He served as the eighteenth Grand Mufti of Egypt (2003–2013) through Dar al-Ifta al-Misriyyah succeeding Ahmed el-Tayeb. He is one of the internationally most respected Islamic jurists according to a 2008 U.S. News & World Report report and The National and "a highly promoted champion of moderate Islam," gender equality, and an "object of hatred among Islamists" according to The New Yorker.
He was succeeded as Grand Mufti by Shawki Ibrahim Abdel-Karim Allam in February 2013.
Ali Gomaa was born in the Upper Egyptian province of Beni Suef on March 3, 1952(7 Jumadah al-Akhirah 1371 AH). Gomaa is married and has three adult children. In person, Gomaa's appearance has been described as "tall and regal, with a round face and a trim beard."
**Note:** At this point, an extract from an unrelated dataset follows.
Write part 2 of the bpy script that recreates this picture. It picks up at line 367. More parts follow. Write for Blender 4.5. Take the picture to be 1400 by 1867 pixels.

Gomaa graduated from high school in 1969, at which point he enrolled at Ain Shams University in Egypt’s capital, Cairo. Having already begun to memorize the Quran, he delved deeper into his studies of Islam, studying Hadith and Shafi'i jurisprudence in his free time while at university. After completing a B.Comm. (Bachelor of Commerce) at Ain Shams in 1973, Gomaa enrolled in Cairo’s al-Azhar University, the oldest active Islamic institution of higher learning in the world. He received a second bachelor's degree (B.A.) from al-Azhar, then an M.A., and finally a Ph.D with highest honors in Juristic Methodology (usul al-fiqh) in 1988. Since he had not gone through the al-Azhar High School curriculum, he took it upon himself in his first year at the college to study and memorize all of the basic texts, which many of the other students had already covered.